> [Problem to solve]:
Give only the number of lines that contain the word "sqrt".

> [Source material]:
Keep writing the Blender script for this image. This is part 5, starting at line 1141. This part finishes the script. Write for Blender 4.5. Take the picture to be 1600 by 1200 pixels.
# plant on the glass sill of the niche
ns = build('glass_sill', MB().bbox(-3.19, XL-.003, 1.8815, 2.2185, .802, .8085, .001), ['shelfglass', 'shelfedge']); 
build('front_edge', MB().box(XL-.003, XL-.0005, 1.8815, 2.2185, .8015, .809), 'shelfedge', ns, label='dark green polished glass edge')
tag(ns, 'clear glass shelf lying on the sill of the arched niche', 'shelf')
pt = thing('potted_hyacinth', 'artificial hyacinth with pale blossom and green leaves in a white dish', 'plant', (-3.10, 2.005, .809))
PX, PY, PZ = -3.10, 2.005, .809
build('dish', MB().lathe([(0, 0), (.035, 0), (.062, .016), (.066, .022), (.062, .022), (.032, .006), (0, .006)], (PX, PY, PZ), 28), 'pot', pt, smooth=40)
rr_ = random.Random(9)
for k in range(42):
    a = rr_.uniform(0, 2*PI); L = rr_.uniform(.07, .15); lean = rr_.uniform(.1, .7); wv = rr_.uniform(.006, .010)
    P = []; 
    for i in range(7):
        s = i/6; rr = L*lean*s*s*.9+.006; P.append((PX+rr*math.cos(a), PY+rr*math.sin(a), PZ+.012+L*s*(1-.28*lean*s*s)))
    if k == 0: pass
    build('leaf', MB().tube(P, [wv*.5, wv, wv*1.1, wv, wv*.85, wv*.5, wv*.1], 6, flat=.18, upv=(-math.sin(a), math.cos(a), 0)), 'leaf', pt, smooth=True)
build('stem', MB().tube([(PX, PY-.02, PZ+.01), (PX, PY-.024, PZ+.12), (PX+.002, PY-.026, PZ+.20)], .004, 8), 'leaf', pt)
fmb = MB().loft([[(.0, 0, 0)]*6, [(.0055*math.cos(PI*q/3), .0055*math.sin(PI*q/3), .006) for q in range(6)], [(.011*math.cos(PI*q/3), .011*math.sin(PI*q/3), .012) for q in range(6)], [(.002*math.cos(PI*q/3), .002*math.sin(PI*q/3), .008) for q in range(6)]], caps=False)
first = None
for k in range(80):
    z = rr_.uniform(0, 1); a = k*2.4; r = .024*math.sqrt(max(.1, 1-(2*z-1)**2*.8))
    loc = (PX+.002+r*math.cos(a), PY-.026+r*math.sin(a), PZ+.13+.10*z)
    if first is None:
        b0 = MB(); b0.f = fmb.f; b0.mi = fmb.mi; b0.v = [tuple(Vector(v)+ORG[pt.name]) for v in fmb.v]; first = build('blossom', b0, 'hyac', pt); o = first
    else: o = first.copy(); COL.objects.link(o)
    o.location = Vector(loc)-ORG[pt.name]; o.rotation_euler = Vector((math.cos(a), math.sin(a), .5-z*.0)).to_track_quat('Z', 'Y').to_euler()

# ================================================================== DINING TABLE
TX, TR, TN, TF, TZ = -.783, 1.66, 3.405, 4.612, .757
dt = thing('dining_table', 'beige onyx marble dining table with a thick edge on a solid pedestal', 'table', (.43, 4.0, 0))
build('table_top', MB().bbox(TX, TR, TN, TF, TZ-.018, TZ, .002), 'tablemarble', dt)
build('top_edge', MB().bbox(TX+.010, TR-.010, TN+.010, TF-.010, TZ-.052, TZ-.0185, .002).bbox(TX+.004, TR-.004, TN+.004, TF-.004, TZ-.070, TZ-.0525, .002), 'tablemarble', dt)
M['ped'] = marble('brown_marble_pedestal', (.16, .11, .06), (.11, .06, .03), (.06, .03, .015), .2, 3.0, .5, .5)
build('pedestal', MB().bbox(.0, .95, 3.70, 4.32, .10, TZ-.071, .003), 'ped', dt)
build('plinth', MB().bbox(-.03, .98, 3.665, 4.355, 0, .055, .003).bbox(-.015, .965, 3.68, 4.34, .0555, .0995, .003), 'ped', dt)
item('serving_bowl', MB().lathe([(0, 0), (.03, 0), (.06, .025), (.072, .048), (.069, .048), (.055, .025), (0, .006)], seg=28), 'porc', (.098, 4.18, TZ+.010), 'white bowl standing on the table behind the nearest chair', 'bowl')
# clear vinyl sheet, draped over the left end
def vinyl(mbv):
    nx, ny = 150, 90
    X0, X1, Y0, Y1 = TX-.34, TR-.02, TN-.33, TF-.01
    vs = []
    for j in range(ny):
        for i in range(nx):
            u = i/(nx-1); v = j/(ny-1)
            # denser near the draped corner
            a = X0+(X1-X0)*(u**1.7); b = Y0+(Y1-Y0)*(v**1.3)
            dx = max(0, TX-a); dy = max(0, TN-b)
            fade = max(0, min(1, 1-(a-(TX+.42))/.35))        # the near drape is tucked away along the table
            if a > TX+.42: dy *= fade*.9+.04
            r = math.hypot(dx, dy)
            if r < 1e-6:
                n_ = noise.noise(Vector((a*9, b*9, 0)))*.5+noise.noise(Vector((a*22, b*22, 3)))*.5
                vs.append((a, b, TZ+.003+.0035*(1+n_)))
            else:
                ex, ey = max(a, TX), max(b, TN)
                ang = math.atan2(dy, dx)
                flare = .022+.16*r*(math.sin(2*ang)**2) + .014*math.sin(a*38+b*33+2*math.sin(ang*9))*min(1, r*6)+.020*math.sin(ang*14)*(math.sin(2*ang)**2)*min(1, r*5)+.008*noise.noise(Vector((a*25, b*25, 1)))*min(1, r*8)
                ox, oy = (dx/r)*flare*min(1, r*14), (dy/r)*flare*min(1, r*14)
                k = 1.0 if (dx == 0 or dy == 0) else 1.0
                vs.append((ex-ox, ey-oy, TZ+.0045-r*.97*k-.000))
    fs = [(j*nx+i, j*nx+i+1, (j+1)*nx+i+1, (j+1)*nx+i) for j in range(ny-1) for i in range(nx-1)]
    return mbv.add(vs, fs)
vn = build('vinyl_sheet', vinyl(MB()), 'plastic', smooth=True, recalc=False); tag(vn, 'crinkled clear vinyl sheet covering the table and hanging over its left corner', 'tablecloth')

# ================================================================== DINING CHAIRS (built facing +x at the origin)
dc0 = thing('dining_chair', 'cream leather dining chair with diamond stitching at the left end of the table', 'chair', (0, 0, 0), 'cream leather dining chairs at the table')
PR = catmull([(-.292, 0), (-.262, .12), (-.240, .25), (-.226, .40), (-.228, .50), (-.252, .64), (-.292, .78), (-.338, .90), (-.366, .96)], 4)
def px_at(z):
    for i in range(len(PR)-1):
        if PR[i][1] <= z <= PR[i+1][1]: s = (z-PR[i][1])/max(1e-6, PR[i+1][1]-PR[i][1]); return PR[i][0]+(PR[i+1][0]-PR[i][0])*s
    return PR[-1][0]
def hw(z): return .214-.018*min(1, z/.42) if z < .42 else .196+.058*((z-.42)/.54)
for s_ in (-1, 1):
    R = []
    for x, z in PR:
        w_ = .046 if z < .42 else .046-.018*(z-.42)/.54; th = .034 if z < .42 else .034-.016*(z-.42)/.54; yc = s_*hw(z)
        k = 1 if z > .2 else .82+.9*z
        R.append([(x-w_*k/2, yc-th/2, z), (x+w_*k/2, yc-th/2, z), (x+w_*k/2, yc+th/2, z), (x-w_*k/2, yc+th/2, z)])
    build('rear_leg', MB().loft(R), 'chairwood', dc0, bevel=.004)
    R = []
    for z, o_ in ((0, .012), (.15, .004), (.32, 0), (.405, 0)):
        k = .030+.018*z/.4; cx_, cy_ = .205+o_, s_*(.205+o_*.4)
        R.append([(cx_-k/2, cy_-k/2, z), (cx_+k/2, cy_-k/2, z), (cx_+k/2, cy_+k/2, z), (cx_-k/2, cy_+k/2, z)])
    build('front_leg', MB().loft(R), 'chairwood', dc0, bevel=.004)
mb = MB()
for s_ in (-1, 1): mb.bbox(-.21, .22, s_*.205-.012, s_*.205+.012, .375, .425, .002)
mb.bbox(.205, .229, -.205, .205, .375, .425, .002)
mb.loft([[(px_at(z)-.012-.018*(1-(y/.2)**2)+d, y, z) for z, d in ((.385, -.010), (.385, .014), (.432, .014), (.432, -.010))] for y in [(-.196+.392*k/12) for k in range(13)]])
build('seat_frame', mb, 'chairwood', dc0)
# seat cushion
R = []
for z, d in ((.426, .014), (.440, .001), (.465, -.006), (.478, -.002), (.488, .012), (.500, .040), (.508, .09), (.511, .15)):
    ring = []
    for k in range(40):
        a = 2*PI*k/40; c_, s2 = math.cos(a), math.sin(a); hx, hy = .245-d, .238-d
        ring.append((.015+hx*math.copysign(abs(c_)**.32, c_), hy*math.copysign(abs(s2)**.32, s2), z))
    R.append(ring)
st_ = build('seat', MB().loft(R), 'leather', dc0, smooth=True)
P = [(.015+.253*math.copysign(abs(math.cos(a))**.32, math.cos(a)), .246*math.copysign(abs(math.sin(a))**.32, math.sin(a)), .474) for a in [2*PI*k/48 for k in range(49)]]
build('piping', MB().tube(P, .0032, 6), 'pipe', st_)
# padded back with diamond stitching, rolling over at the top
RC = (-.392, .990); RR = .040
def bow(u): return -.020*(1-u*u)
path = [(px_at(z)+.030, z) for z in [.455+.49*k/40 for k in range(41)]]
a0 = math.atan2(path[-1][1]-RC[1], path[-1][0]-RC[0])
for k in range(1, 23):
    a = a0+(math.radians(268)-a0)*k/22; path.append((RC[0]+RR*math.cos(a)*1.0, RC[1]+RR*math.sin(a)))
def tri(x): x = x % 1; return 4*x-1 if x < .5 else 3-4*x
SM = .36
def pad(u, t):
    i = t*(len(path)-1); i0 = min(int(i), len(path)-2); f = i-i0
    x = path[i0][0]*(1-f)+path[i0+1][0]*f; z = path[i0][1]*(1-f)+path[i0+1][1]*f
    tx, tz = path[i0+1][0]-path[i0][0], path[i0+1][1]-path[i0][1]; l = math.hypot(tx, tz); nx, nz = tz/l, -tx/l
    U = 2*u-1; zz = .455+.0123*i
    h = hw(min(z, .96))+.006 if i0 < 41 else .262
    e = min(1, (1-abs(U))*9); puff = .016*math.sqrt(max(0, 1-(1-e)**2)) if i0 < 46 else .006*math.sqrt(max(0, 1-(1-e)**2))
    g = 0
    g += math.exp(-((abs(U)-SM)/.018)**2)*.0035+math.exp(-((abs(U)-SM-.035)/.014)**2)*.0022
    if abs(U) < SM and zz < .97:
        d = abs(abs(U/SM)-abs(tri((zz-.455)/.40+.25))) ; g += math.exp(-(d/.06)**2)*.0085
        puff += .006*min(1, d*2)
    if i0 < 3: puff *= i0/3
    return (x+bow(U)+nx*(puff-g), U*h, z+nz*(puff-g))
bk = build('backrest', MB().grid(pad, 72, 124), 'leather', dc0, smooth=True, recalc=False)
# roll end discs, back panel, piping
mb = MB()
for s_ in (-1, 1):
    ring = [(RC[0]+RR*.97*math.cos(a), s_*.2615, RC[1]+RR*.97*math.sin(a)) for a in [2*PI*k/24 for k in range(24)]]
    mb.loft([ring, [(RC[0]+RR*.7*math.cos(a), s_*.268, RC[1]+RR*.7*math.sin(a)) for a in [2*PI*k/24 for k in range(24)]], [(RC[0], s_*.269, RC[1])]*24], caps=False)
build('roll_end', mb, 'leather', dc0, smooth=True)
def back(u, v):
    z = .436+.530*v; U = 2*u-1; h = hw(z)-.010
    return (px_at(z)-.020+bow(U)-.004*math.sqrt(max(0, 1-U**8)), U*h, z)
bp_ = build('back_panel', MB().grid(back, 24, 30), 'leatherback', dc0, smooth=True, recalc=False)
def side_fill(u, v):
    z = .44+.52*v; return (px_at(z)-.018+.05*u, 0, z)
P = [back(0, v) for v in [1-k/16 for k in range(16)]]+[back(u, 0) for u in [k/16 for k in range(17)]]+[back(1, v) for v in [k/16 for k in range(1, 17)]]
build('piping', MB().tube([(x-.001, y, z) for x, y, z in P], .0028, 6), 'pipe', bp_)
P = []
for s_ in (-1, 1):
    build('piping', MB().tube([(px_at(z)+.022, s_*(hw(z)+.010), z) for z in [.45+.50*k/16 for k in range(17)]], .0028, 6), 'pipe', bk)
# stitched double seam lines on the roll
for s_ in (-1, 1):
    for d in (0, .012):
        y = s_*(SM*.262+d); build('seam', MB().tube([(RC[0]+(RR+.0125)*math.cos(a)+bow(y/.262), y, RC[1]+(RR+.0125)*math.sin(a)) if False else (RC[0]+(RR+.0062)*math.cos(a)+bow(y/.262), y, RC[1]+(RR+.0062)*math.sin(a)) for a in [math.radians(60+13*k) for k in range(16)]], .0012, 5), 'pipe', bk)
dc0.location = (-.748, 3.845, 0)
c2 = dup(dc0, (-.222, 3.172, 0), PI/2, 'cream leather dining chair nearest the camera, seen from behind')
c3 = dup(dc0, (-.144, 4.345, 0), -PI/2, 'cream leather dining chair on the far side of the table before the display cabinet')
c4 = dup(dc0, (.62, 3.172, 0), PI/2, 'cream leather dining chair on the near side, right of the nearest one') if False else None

> [Full solution]:
3